The Whitman brothers, who haven't spoken in the year since their father's funeral, meet in India to try to reconnect in The Darjeeling Limited.

Francis (Owen Wilson), the control freak who organized the trip, tells his siblings, Peter (Adrien Brody) and Jack (Jason Schwartzman, looking like the young Sonny Bono), his three goals: "to become brothers again like we used to be," "make this a spiritual journey," and "be open to everything and say yes to everything."

Both the love they have for each other and the ways they drive each other crazy are obvious at once. Details of their lives are parceled out more sparingly, usually as secrets told by one brother to another, to be kept from the third. Brothers and Sisters fans know how long that lasts.

Francis' head is bandaged as the result of a recent motorcycle crash. Peter isn't ready to be a father, but he's going to be in about six weeks. Jack, ever the romantic, tries to get over his ex-girlfriend by joining the Yard High Club with Rita (Amara Karan), the train attendant.

Peter has been helping himself to their father's things because he was dad's favorite, and Francis resents it, as he resents everything he can't control. Jack and Peter resent the way Francis takes charge of everything, yet defer to him when he doesn't.
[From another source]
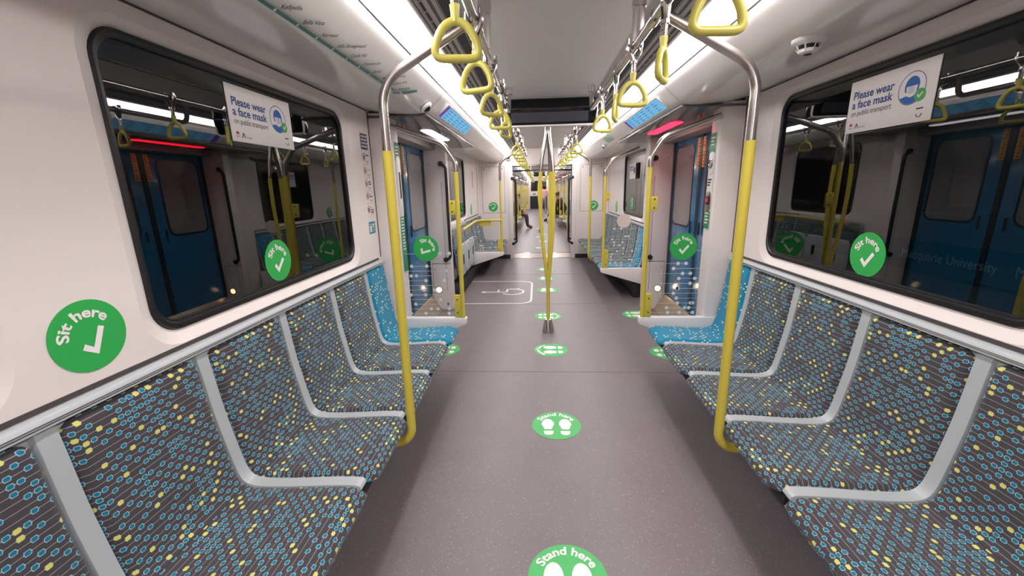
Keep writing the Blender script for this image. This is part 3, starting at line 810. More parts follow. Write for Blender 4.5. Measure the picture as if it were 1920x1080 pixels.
# wheelchair marking
t = thing('wheelchair_marking', 'white painted wheelchair bay outline and symbol on the floor', 'floor marking', (-.6, 5.95, 0))
mb = MB(); P = fillet([(-1.28, 5.285, 0), (-.20, 5.285, 0), (-.20, 6.62, 0), (-1.28, 6.62, 0)], [0, .17, .17, 0], 8)
P = [(-1.28, 5.285, 0)]+P[1:-1]+[(-1.28, 6.62, 0)]
vs = []
for i, p in enumerate(P):
    a = Vector(P[max(0, i-1)]); b = Vector(P[min(len(P)-1, i+1)]); tt = (b-a).normalized(); nn = Vector((-tt.y, tt.x, 0))*.0125
    vs += [Vector(p)+nn+Vector((0, 0, .0012)), Vector(p)-nn+Vector((0, 0, .0012))]
mb.add(vs, [(2*i, 2*i+1, 2*i+3, 2*i+2) for i in range(len(P)-1)]); part('bay_outline', mb, 'swhite', t, smooth=0)
mb = MB(); fr = frame((-.55, 5.93, 0), (0, 1, 0), (-1, 0, 0))   # symbol reads from the doorway; head to the left
def stroke(pts, w_):
    pts = [Vector((*p, 0)) for p in pts]; vs = []
    for i, p in enumerate(pts):
        a = pts[max(0, i-1)]; b = pts[min(len(pts)-1, i+1)]; d = (b-a).normalized(); n = Vector((-d.y, d.x, 0))*w_
        vs += [p+n, p-n]
    mb.flat([(v.x, v.y) for v in vs], [(2*i, 2*i+1, 2*i+3, 2*i+2) for i in range(len(pts)-1)], fr, .0012)
mb.flat(circle(.038, 16, (-.02, .36)), [tuple(range(16))], fr, .0012)
stroke([(-.02, .33), (-.02, .02)], .016); stroke([(-.02, .02), (.15, .02), (.15, -.13)], .016); stroke([(-.02, .15), (.12, .15)], .014)
stroke([(.0+.17*math.cos(R(a)), -.06+.17*math.sin(R(a))) for a in range(130, 390, 13)], .014); stroke([(.15, -.13), (.21, -.15)], .016)
part('wheelchair_symbol', mb, 'swhite', t, smooth=0)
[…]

As they kneel in one of the many temples they visit, Jack asks him, "What should we pray for now?"

The last meeting between Jack and his girlfriend (Natalie Portman) is seen in Hotel Chevalier, a.k.a. "Part I of ‘The Darjeeling Limited,'" a short that was only available online (perhaps so they wouldn't have to pay Portman extra royalties?) until soft openings induced Fox Searchlight to add it to theatrical prints of the feature. It plays like a music video for Peter Sarstedt's "Where Do You Go To, My Lovely?" a ‘70s ode to jet-set namedropping.

Various misbehaviors get the Whitmen ejected from the train, and they continue their journey by other means of transportation, weighted down by literal as well as emotional baggage. Thus we get to see India's railroads and back roads instead of the usual cities and the Taj Mahal.

This is cult favorite Wes Anderson's (Rushmore, Bottle Rocket) best film since The Royal Tenenbaums, which he followed with The Life Aquatic with Steve Zissou, a total washout.

Anderson likes to recycle his actors, so Bill Murray appears as a businessman who misses the train, and Anjelica Huston plays the brothers' mother, now a nun in a convent in the Himalayan foothills. You'll see that one of her sons takes after her. Barbet Schroeder cameos as a mechanic in a flashback to the year before.

The Darjeeling Limited is about peacock feathers, matching luggage, savory snacks, a poisonous snake, and a man-eating tiger, among other things. You can never take it entirely seriously, even if you're not sure what's funny about it. On the other hand, you can't laugh full-out at it because it just might be serious.

Some filmmakers show life as it is, some show life as it should be; Anderson shows life as it would be if it were like Wes Anderson movies. You may not always get what he's going for, but the fact that you can tell there's something to get sets The Darjeeling Limited above most of the competition.